Cela peut impliquer la déclassification préalable de ces archives ; et, -lorsqu'elles sont déclassifiées, l'abandon des autres verrous. Cela engage aussi l'Etat à fournir la liste de tous ces documents, à octroyer sans critère un droit de copie et de transmission à des tiers de ces archives, condition essentielle d'un examen contradictoire et nuancé. Cela suppose enfin d'encourager publiquement les militaires ou fonctionnaires de l'époque, exécutants ou chaînons de ce que fut la politique française au Rwanda, à témoigner ouvertement, en leur assurant qu'aucun devoir de réserve ne saurait leur être opposé en la matière.

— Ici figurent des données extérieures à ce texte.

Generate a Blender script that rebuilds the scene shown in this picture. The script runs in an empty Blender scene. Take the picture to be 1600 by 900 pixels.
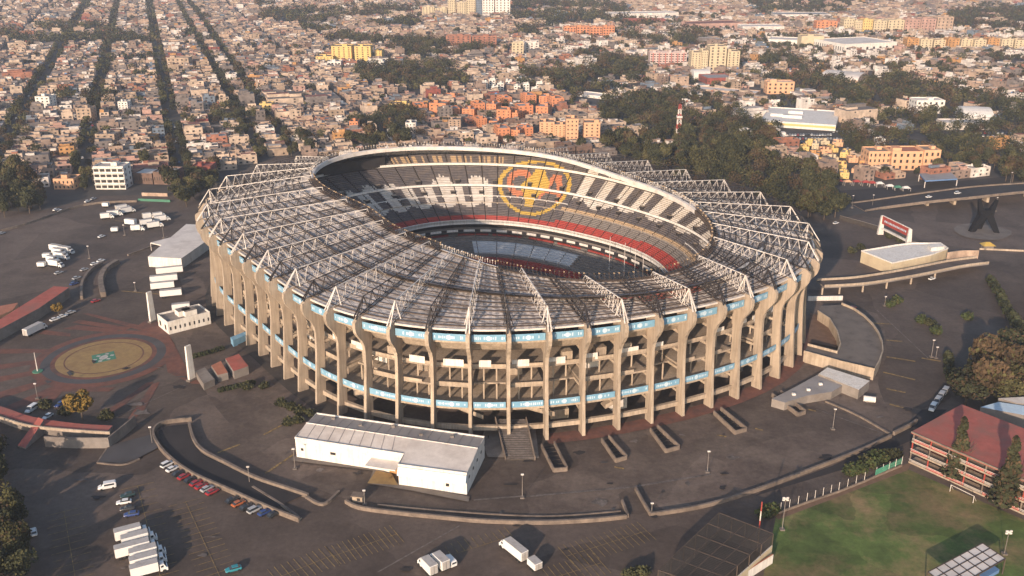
import bpy, math, random
import numpy as np
from mathutils import Vector, noise as NZ
random.seed(7); RG = np.random.default_rng(7)
S = bpy.context.scene
R = math.radians
# ---------------------------------------------------------------- camera, light, sky, exposure
F = 1500.; PIT = R(20.8); CH = 165.
cam = bpy.data.cameras.new('camera'); cam.sensor_width = 36; cam.lens = 36 * F / 1600
cam.clip_end = 30000; cam.clip_start = 1
co_ = bpy.data.objects.new('camera', cam); S.collection.objects.link(co_); S.camera = co_
co_.location = (0, 0, CH); co_.rotation_euler = (math.pi / 2 - PIT, 0, 0)
SUN_AZ = (0.39, 0.921); SUN_EL = R(16)
W = bpy.data.worlds.new('World'); S.world = W; W.use_nodes = True
wn = W.node_tree; sky = wn.nodes.new('ShaderNodeTexSky'); sky.sky_type = 'NISHITA'; sky.sun_disc = False
sky.sun_elevation = SUN_EL; sky.sun_rotation = math.atan2(-SUN_AZ[0], -SUN_AZ[1]) ; sky.dust_density = 1.6; sky.air_density = 1.0; sky.ozone_density = 1.9
wn.links.new(sky.outputs[0], wn.nodes['Background'].inputs[0]); wn.nodes['Background'].inputs[1].default_value = 0.15
sl = bpy.data.lights.new('sun', 'SUN'); sl.energy = 4.4; sl.angle = R(0.7); sl.color = (1.0, 0.77, 0.59)
so = bpy.data.objects.new('sun', sl); S.collection.objects.link(so)
ce = math.cos(SUN_EL); d_ = Vector((SUN_AZ[0] * ce, SUN_AZ[1] * ce, -math.sin(SUN_EL)))
so.rotation_euler = d_.to_track_quat('-Z', 'Y').to_euler(); so.location = (-200, -400, 400)
S.view_settings.view_transform = 'Standard'; S.view_settings.look = 'None'; S.view_settings.gamma = 1
S.view_settings.exposure = 0.47
S.render.engine = 'CYCLES'; S.cycles.max_bounces = 5; S.cycles.diffuse_bounces = 3; S.cycles.volume_bounces = 0

# ---------------------------------------------------------------- surveying helpers (photo pixel -> place on the ground)
def px(x, y, z=0.):
    u = (x - 800) / F; v = (450 - y) / F
    dy = math.cos(PIT) + v * math.sin(PIT); dz = -math.sin(PIT) + v * math.cos(PIT)
    t = (z - CH) / dz
    return (u * t, dy * t)
def proj(X, Y, Z=0.):
    zc = Y * math.cos(PIT) + (CH - Z) * math.sin(PIT); yc = Y * math.sin(PIT) - (CH - Z) * math.cos(PIT)
    return 800 + F * X / zc, 450 - F * yc / zc
def hgt(P, ytop):                       # height whose top shows at photo row ytop above ground point P
    lo, hi = 0., 160.
    for _ in range(30):
        m = (lo + hi) / 2
        if proj(P[0], P[1], m)[1] > ytop: lo = m
        else: hi = m
    return lo
def inpoly(x, y, poly):
    x = np.asarray(x, float); y = np.asarray(y, float); ins = np.zeros(x.shape, bool); n = len(poly)
    for i in range(n):
        x1, y1 = poly[i]; x2, y2 = poly[(i + 1) % n]
        if y1 == y2: continue
        c = ((y1 > y) != (y2 > y)) & (x < (x2 - x1) * (y - y1) / (y2 - y1) + x1)
        ins ^= c
    return ins
def smooth(pts, n=6, closed=False):
    out = []; m = len(pts)
    rng_ = range(m if closed else m - 1)
    for i in rng_:
        if closed: p0, p1, p2, p3 = (pts[(i + j) % m] for j in (-1, 0, 1, 2))
        else: p0, p1, p2, p3 = pts[max(i - 1, 0)], pts[i], pts[i + 1], pts[min(i + 2, m - 1)]
        for k in range(n):
            t = k / n
            out.append(tuple(.5 * (2 * b + (c - a) * t + (2 * a - 5 * b + 4 * c - d) * t * t + (3 * b - a - 3 * c + d) * t ** 3) for a, b, c, d in zip(p0, p1, p2, p3)))
    if not closed: out.append(tuple(pts[-1]))
    return out

# ---------------------------------------------------------------- materials
def mat(name, col, rough=.85, var=.12, scale=.35, metal=0., dirt=None, dscale=.06, bump=0., spec=.3, col2=None, patch=0., streak=0.):
    m = bpy.data.materials.new(name); m.use_nodes = True; nt = m.node_tree; N = nt.nodes; L = nt.links
    b = N['Principled BSDF']; b.inputs['Roughness'].default_value = rough; b.inputs['Metallic'].default_value = metal
    b.inputs['Specular IOR Level'].default_value = spec
    g = N.new('ShaderNodeNewGeometry')
    nz = N.new('ShaderNodeTexNoise'); nz.inputs['Scale'].default_value = scale; nz.inputs['Detail'].default_value = 6; nz.inputs['Roughness'].default_value = .65
    L.new(g.outputs['Position'], nz.inputs['Vector'])
    r = N.new('ShaderNodeValToRGB'); c1 = tuple(c * (1 - var) for c in col); c2 = tuple(min(1, c * (1 + var)) for c in (col2 or col))
    r.color_ramp.elements[0].position = .32; r.color_ramp.elements[1].position = .68
    r.color_ramp.elements[0].color = (*c1, 1); r.color_ramp.elements[1].color = (*c2, 1)
    L.new(nz.outputs[0], r.inputs[0]); out = r.outputs[0]
    if dirt:
        n2 = N.new('ShaderNodeTexNoise'); n2.inputs['Scale'].default_value = dscale; n2.inputs['Detail'].default_value = 8; n2.inputs['Roughness'].default_value = .7
        L.new(g.outputs['Position'], n2.inputs['Vector'])
        rr = N.new('ShaderNodeValToRGB'); rr.color_ramp.elements[0].position = .45; rr.color_ramp.elements[1].position = .66
        L.new(n2.outputs[0], rr.inputs[0])
        mx = N.new('ShaderNodeMixRGB'); mx.inputs[2].default_value = (*dirt, 1)
        L.new(rr.outputs[0], mx.inputs[0]); L.new(out, mx.inputs[1]); out = mx.outputs[0]
    if streak:
        mp = N.new('ShaderNodeMapping'); mp.inputs['Scale'].default_value = (1.3, 1.3, .07); n4 = N.new('ShaderNodeTexNoise'); n4.inputs['Scale'].default_value = 1.1; n4.inputs['Detail'].default_value = 5
        L.new(g.outputs['Position'], mp.inputs['Vector']); L.new(mp.outputs[0], n4.inputs['Vector']); m4 = N.new('ShaderNodeMapRange'); m4.inputs['From Min'].default_value = .38; m4.inputs['From Max'].default_value = .62; m4.inputs['To Min'].default_value = 1 - streak; m4.inputs['To Max'].default_value = 1.06
        L.new(n4.outputs[0], m4.inputs[0]); s4 = N.new('ShaderNodeVectorMath'); s4.operation = 'SCALE'; L.new(out, s4.inputs[0]); L.new(m4.outputs[0], s4.inputs['Scale']); out = s4.outputs[0]
    if patch:
        vo = N.new('ShaderNodeTexVoronoi'); vo.inputs['Scale'].default_value = patch; nd = N.new('ShaderNodeTexNoise'); nd.inputs['Scale'].default_value = patch * 2; nd.inputs['Detail'].default_value = 4
        va = N.new('ShaderNodeVectorMath'); va.operation = 'SCALE'; va.inputs['Scale'].default_value = 9.; vb = N.new('ShaderNodeVectorMath'); vb.operation = 'ADD'
        L.new(g.outputs['Position'], nd.inputs['Vector']); L.new(nd.outputs['Color'], va.inputs[0]); L.new(va.outputs[0], vb.inputs[0]); L.new(g.outputs['Position'], vb.inputs[1]); L.new(vb.outputs[0], vo.inputs['Vector'])
        sp = N.new('ShaderNodeSeparateColor'); L.new(vo.outputs['Color'], sp.inputs[0]); mr = N.new('ShaderNodeMapRange'); mr.inputs['To Min'].default_value = .78; mr.inputs['To Max'].default_value = 1.22; L.new(sp.outputs[0], mr.inputs[0])
        n3 = N.new('ShaderNodeTexNoise'); n3.inputs['Scale'].default_value = .55; n3.inputs['Detail'].default_value = 9; n3.inputs['Roughness'].default_value = .8; L.new(g.outputs['Position'], n3.inputs['Vector'])
        m3 = N.new('ShaderNodeMapRange'); m3.inputs['From Min'].default_value = .3; m3.inputs['From Max'].default_value = .7; m3.inputs['To Min'].default_value = .72; m3.inputs['To Max'].default_value = 1.28; L.new(n3.outputs[0], m3.inputs[0])
        mu = N.new('ShaderNodeMath'); mu.operation = 'MULTIPLY'; L.new(mr.outputs[0], mu.inputs[0]); L.new(m3.outputs[0], mu.inputs[1])
        ms = N.new('ShaderNodeVectorMath'); ms.operation = 'SCALE'; L.new(out, ms.inputs[0]); L.new(mu.outputs[0], ms.inputs['Scale']); out = ms.outputs[0]
    L.new(out, b.inputs['Base Color'])
    if bump:
        bp = N.new('ShaderNodeBump'); bp.inputs['Strength'].default_value = bump; bp.inputs['Distance'].default_value = .3
        L.new(nz.outputs[0], bp.inputs['Height']); L.new(bp.outputs[0], b.inputs['Normal'])
    return m
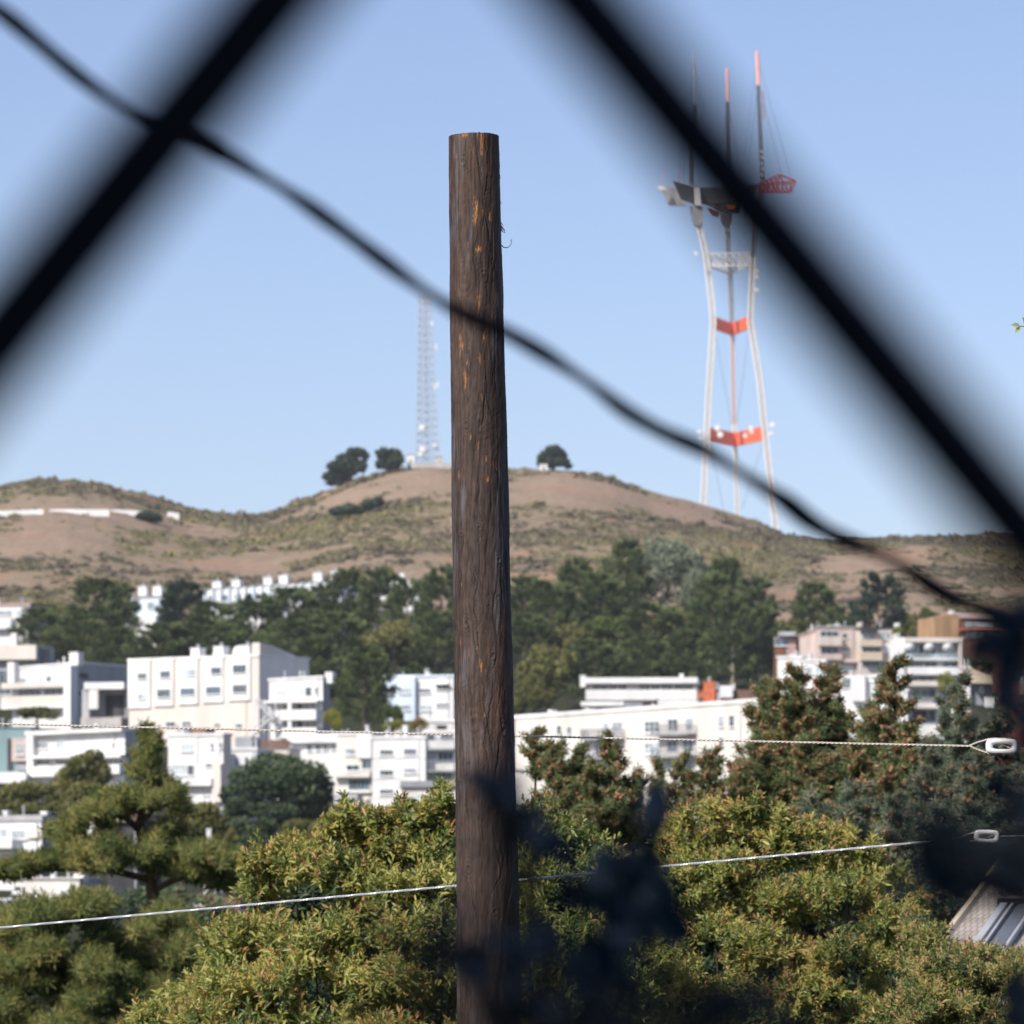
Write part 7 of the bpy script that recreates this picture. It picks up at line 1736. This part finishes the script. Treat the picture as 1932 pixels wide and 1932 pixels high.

Ce sont des mesures simples et précises. Toutes les instances consultatives compétentes, depuis la commission d'accès aux documents administratifs jusqu'à celle sur le secret-défense, en passant par les Archives nationales et la commission ad hoc créée en  2014 par François Hollande, reconnaissent que l'ouverture de ces archives ne porte pas atteinte à la vie privée ou à la défense et à la sécurité nationales. Responsables politiques de l'époque, militaires concernés, associations et chercheurs sont nombreux à avoir affirmé que l'ouverture complète relève de " l'intérêt général " pour mettre un terme aux polémiques.
Il est question d'accusations graves de soutien de la France à un régime ami qui commet un génocide, face auxquelles les dénégations outragées ne peuvent suffire. Pour sa " première " commémoration du génocide des Tutsi comme président de la République, et au-delà de tout " coup de com ", Emmanuel Macron doit concrètement mettre en œuvre la transparence.